Legend of Scottish hero Andy Murray growing

ByPETER BODO
September 22, 2015, 2:12 PM

— -- This weekend, we were once again reminded that in tennis, doubles not only matters -- it can matter an enormous amount. It's just one of the great things about Davis Cup, an event that sometimes struggles to get traction with spectators in the U.S.

Granted, the big doubles statement wasn't made in the U.S. or by an American squad -- although the U.S. team that won after an away tie in Uzbekistan to ensure that the nation will remain in the World Group for next year's competition also did nice work.

The spectacular endorsement for doubles was delivered in the World Group semifinals in Glasgow, Scotland, where the Murray brothers (Andy, ranked world No. 3 in singles, and doubles specialist Jamie) outlasted the Australian duo of former singles star and world No. 1 Lleyton Hewitt and journeyman Sam Groth in a five-set epic.

The triumph in the pivotal "swing" match opened the gate to Great Britain's 3-2 win. The country will meet host Belgium in the final.

Like many Davis Cup encounters and few anywhere else on planet tennis, the doubles match in Glasgow had the atmosphere you expect to find at an NFL playoff game or a World Cup soccer match. Even the ubiquitous man in the street in Scotland sat up and took notice.

As columnist Keith Jackson wrote in Scotland's Daily Record: "Strange days these. How on earth did we arrive here at this time and place? A world in which Glasgow is the home of tennis. Where Saturday afternoon stops for a Davis Cup doubles match?"

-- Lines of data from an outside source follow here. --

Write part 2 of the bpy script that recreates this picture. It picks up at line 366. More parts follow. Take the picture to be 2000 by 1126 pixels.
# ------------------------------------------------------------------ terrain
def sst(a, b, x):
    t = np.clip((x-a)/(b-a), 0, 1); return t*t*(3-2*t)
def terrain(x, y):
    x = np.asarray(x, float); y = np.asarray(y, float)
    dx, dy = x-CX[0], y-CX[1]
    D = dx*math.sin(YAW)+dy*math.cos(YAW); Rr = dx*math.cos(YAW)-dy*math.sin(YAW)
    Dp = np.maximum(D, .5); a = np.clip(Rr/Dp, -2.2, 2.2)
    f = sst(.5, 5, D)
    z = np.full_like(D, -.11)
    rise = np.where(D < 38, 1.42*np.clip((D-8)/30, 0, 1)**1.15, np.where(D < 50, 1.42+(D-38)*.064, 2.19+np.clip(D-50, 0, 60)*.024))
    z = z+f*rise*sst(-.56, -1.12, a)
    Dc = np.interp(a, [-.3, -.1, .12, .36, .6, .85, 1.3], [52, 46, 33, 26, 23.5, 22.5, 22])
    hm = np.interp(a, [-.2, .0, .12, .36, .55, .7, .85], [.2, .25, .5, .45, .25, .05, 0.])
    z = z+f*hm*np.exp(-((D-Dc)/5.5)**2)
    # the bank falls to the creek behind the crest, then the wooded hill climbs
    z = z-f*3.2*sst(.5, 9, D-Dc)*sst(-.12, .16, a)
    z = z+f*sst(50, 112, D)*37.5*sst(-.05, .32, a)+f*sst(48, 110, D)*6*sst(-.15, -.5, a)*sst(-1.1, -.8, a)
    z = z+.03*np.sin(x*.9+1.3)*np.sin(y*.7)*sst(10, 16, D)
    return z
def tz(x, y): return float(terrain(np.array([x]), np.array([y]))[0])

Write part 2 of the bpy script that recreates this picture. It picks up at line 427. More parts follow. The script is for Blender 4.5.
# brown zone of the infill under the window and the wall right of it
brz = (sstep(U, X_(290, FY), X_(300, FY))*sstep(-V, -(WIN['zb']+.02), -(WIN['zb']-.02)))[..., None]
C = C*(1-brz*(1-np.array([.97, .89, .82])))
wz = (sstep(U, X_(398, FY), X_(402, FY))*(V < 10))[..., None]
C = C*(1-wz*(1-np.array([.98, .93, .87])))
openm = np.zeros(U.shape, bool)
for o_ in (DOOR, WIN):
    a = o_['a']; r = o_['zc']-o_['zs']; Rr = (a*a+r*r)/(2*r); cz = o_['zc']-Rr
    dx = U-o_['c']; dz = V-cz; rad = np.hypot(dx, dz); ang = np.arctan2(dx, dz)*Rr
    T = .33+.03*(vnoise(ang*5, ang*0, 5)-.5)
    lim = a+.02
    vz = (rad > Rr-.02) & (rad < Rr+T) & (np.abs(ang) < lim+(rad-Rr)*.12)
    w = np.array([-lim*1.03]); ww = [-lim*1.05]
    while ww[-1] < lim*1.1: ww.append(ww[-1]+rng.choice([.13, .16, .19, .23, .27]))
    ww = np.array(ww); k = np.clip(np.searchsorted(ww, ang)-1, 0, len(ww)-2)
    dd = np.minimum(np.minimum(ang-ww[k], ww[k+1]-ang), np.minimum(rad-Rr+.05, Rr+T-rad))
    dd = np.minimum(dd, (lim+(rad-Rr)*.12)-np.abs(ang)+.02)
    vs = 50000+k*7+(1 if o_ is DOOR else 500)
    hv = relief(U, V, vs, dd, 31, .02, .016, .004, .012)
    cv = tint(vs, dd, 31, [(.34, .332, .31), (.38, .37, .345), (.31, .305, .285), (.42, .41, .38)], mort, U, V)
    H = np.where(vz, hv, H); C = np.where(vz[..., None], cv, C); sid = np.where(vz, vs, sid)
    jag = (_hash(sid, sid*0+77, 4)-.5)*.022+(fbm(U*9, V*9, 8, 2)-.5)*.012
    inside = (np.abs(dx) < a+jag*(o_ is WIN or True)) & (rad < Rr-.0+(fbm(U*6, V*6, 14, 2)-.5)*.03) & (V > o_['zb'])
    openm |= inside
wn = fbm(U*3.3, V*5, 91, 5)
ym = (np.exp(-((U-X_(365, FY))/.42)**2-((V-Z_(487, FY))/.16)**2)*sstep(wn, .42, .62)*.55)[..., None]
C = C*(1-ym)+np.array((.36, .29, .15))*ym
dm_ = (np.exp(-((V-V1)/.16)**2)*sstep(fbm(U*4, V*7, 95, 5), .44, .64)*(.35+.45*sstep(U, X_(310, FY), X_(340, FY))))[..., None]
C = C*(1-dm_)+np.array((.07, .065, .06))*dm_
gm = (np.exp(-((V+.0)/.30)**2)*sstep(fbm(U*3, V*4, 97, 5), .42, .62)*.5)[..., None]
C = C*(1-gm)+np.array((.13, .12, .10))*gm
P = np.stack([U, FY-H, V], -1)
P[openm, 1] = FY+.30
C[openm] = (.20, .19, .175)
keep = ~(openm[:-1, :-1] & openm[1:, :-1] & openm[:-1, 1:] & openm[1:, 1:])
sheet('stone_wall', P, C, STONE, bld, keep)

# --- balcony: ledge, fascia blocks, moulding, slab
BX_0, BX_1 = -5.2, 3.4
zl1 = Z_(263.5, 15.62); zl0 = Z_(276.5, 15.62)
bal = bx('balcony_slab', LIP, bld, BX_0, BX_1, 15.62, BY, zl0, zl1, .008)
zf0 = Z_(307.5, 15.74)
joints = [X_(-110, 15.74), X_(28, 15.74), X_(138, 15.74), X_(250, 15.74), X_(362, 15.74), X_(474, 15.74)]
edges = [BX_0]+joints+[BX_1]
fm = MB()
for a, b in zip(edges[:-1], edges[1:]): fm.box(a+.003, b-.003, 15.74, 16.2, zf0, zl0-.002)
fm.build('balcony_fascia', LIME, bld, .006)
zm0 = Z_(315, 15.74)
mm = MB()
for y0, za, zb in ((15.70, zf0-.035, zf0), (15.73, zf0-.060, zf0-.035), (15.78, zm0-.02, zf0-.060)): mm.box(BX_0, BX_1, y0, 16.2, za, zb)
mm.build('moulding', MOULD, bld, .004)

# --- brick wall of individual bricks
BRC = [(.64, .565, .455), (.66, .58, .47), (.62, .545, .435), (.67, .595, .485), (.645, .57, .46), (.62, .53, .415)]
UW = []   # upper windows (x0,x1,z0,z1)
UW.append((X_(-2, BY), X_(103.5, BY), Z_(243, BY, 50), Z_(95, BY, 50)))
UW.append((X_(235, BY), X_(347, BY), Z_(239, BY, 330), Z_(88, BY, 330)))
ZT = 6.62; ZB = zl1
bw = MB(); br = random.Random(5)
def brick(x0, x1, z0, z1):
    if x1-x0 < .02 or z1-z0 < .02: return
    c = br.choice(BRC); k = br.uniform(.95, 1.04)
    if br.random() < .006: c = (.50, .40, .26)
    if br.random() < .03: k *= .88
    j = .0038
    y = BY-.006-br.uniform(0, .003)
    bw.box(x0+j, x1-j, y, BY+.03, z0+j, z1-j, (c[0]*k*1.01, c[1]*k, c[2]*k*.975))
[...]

It's easy enough to explain how the Scots got there. Great Britain hasn't won the Davis Cup since Fred Perry led the squad to its ninth win in 1936. (Does all this sound somewhat familiar?) Andy Murray, who in 2013 became the first British man since Perry to win Wimbledon, is now leading the team on a march to win the Davis Cup again after a comparably long drought.

Murray is fast approaching Scottish national hero status; Braveheart, watch your back!

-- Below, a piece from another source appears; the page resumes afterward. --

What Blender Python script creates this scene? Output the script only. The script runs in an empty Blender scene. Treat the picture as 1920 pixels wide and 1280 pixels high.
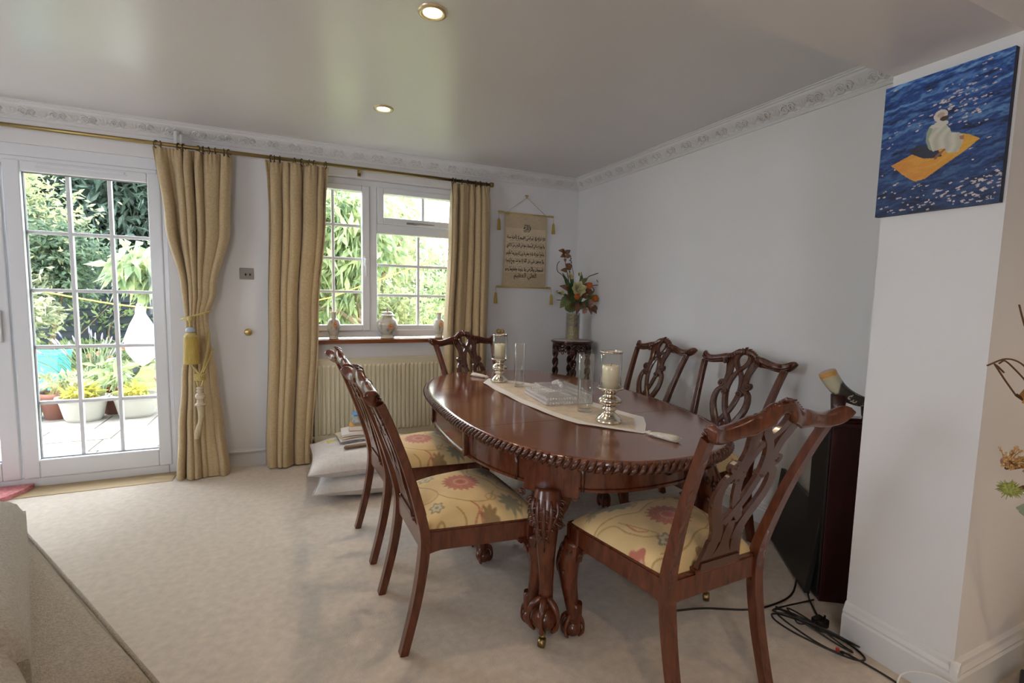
import bpy, bmesh, math, random
import numpy as np
from mathutils import Vector, Matrix, noise

PI = math.pi
scene = bpy.context.scene
COL = scene.collection
random.seed(7)
rng = np.random.default_rng(7)

# ------------------------------------------------------------------ camera, sky, sun, exposure
CAM = Vector((-2.5206, -4.0427, 1.3028))
YAW, PITCH, ROLL, FPX = 0.4301, -0.092, 0.0218, 910.6
fw = Vector((math.sin(YAW) * math.cos(PITCH), math.cos(YAW) * math.cos(PITCH), math.sin(PITCH)))
rt = fw.cross(Vector((0, 0, 1))).normalized()
up = rt.cross(fw)
rt, up = rt * math.cos(ROLL) + up * math.sin(ROLL), up * math.cos(ROLL) - rt * math.sin(ROLL)
cd = bpy.data.cameras.new('camera')
cd.sensor_width = 36.0
cd.lens = FPX / 1920 * 36
cd.clip_start = 0.05
cam = bpy.data.objects.new('camera', cd)
cam.matrix_world = Matrix(((rt.x, up.x, -fw.x, CAM.x), (rt.y, up.y, -fw.y, CAM.y), (rt.z, up.z, -fw.z, CAM.z), (0, 0, 0, 1)))
COL.objects.link(cam)
scene.camera = cam

world = bpy.data.worlds.new('sky')
scene.world = world
world.use_nodes = True
bg = world.node_tree.nodes['Background']
bg.inputs['Color'].default_value = (0.87, 0.915, 1.0, 1)
bg.inputs['Strength'].default_value = 6.2

sd = bpy.data.lights.new('sun', 'SUN')
sd.energy = 5.0
sd.angle = 0.01
sd.color = (1.0, 0.95, 0.86)
sun = bpy.data.objects.new('sun', sd)
sun.rotation_euler = Vector((0.62, -0.14, -0.78)).to_track_quat('-Z', 'Y').to_euler()
COL.objects.link(sun)

vs = scene.view_settings
vs.view_transform = 'Standard'
vs.look = 'None'
vs.gamma = 1.0
vs.exposure = 0.80
vs.use_curve_mapping = False
scene.cycles.max_bounces = 7
scene.cycles.diffuse_bounces = 3
scene.cycles.transparent_max_bounces = 16
scene.cycles.use_adaptive_sampling = True
scene.cycles.adaptive_threshold = 0.06
scene.cycles.adaptive_min_samples = 20
scene.cycles.sample_clamp_indirect = 6.0
scene.cycles.use_denoising = True
scene.cycles.use_light_tree = False


def portal(name, loc, sx, sy, direction):
    l = bpy.data.lights.new(name, 'AREA')
    l.shape = 'RECTANGLE'
    l.size, l.size_y = sx, sy
    l.cycles.is_portal = True
    o = bpy.data.objects.new(name, l)
    o.location = loc
    o.rotation_euler = Vector(direction).to_track_quat('-Z', 'Z').to_euler()
    COL.objects.link(o)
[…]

With the tie knotted at one singles win apiece, the doubles once again loomed critical. Davis Cup may not appear to have a very complex format. There are no more than four and sometimes as few as just two men on the team. There are just five matches: two singles matches on Friday, a doubles match on Saturday and the "reverse" singles on Sunday (with the No. 1 singles players of each team meeting in the fourth of the five matches). But it's surprising how much you can mix and match with four players on a squad.

The three-day weekend format is often criticized because the only event on Saturday is doubles. Why not play a simple weekend format, some ask, like the Fed Cup does, with two singles on Saturday and reverse singles on Sunday -- followed by the decisive doubles (if needed)?

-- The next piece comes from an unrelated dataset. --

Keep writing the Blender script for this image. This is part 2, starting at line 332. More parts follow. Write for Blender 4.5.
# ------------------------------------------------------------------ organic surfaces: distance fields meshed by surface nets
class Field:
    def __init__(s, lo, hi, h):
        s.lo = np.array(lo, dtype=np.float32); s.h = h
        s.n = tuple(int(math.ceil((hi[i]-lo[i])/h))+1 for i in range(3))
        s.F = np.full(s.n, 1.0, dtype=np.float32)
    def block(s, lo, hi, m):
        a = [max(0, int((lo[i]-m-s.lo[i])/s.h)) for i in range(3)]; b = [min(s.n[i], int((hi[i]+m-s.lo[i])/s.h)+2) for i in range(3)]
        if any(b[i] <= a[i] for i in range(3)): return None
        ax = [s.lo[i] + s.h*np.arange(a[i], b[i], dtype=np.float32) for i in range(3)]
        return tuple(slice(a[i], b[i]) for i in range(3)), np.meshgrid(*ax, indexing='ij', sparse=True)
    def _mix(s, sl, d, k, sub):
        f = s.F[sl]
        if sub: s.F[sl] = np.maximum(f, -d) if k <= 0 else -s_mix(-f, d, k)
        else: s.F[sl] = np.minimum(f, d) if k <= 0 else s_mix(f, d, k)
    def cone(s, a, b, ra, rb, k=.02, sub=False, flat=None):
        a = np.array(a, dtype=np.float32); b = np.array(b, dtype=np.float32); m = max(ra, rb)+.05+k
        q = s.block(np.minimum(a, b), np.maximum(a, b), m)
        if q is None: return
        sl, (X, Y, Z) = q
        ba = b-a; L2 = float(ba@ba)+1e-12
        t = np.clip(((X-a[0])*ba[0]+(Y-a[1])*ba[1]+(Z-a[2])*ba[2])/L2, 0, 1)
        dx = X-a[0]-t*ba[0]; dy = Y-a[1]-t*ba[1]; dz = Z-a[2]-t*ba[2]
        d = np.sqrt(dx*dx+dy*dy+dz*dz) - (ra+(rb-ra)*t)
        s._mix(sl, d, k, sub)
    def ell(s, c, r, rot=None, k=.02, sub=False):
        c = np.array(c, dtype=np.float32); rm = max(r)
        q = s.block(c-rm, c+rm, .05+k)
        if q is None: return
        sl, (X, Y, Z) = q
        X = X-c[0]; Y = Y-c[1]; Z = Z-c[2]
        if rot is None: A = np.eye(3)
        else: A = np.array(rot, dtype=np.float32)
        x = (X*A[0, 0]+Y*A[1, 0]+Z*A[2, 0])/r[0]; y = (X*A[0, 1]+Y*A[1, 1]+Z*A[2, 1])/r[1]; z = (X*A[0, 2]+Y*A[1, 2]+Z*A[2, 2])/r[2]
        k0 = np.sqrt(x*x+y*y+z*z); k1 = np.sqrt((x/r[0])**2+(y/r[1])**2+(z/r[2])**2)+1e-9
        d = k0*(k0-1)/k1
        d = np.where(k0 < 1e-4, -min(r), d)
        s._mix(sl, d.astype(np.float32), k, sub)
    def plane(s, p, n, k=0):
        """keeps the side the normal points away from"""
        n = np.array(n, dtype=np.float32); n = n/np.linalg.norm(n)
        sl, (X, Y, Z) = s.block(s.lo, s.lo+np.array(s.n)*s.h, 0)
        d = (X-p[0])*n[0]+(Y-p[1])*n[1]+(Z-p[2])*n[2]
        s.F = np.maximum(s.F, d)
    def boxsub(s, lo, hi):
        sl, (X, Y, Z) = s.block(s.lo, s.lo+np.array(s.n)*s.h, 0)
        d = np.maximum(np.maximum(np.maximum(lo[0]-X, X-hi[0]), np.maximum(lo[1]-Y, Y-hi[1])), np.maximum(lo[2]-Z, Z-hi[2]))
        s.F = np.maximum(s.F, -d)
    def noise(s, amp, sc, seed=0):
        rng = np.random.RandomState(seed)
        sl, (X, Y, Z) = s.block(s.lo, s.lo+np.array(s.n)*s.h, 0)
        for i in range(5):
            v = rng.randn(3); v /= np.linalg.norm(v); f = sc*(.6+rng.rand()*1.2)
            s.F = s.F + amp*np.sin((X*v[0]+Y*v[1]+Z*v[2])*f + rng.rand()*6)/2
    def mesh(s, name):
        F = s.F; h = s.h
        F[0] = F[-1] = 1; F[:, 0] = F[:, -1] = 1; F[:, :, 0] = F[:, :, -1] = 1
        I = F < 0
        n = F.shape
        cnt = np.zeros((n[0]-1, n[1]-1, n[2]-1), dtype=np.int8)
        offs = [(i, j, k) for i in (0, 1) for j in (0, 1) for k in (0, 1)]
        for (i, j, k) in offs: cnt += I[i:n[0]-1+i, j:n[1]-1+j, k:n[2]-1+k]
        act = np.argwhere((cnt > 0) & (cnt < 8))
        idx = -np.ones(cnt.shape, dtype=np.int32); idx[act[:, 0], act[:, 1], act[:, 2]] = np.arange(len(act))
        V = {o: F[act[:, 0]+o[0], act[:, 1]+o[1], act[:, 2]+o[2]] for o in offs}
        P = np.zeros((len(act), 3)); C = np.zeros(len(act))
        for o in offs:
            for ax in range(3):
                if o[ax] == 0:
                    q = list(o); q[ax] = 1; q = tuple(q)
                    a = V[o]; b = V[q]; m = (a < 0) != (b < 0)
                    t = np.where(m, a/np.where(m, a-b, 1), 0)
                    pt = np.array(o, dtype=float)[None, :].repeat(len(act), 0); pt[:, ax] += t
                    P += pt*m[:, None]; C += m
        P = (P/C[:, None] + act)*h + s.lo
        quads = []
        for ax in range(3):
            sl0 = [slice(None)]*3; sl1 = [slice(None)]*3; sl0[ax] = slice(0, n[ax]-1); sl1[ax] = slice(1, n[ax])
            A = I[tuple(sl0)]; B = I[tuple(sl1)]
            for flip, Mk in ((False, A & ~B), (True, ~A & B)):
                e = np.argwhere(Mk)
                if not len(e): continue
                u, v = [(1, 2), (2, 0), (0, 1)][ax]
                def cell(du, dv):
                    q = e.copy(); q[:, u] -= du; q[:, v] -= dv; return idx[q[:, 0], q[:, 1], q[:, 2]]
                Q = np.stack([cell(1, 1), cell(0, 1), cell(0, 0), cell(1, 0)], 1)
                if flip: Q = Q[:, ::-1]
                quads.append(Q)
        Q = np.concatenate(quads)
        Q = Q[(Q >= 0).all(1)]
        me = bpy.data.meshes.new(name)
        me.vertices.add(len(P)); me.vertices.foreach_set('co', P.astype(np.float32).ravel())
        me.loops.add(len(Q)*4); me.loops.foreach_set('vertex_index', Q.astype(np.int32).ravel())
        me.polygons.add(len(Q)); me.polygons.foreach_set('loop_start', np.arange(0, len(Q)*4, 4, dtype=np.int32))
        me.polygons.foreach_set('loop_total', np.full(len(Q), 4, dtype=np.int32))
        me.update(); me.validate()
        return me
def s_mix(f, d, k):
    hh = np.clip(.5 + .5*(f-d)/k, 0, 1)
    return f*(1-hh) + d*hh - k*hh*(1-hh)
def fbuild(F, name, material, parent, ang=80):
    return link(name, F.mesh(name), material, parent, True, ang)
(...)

Try this: because that format, while streamlined and perhaps more marketable, is not nearly as compelling. As the past weekend again demonstrated, the Saturday doubles is often always the key that unlocks the door to a win when teams take the court tied at one win apiece. And that makes doubles important in a way it never is anywhere else in tennis.

These days, nearly every team has at least one player capable of challenging the very best player of any other country. So teams often go into Saturday tied 1-1. Enter doubles, in what has come to be called the "swing" match.

This was not a representative Davis Cup year. There were a surprising number of blowout scores, and a surprising number of come-from-behind wins. But of the 14 World Group ties this year (eight teams make up the world group), seven were tied at 1-1 after the first day of play. The team that won the doubles went on to win the tie on four of those seven occasions.

In the World Group playoffs round this weekend, seven of the eight ties were level at 1-1 after the first day (including U.S.-Uzbekistan). The team that won the doubles won six of those ties.

But the numbers don't do justice to the dimensions doubles brings to Davis Cup strategy and planning -- or to the excitement it generates. The team aspect of doubles dovetails with the very idea of Davis Cup, and that familiar "it's only doubles" feeling that haunts the game doesn't exist in Davis Cup. As a result, the drama is as intense and compelling as it is in singles.

On Saturday, the fact that Andy and Jamie are brothers only made the story of their triumph before their home crowd that much more touching. And to top it off, Andy fought off his soreness Sunday to clinch the tie with a straight-sets demolition of Bernard Tomic, which sent Great Britain into its first final since 1978.

It prompted Jackson to write, "Strange as it may seem Scotland is a tennis country now."

You can thank Andy Murray -- and doubles -- for that.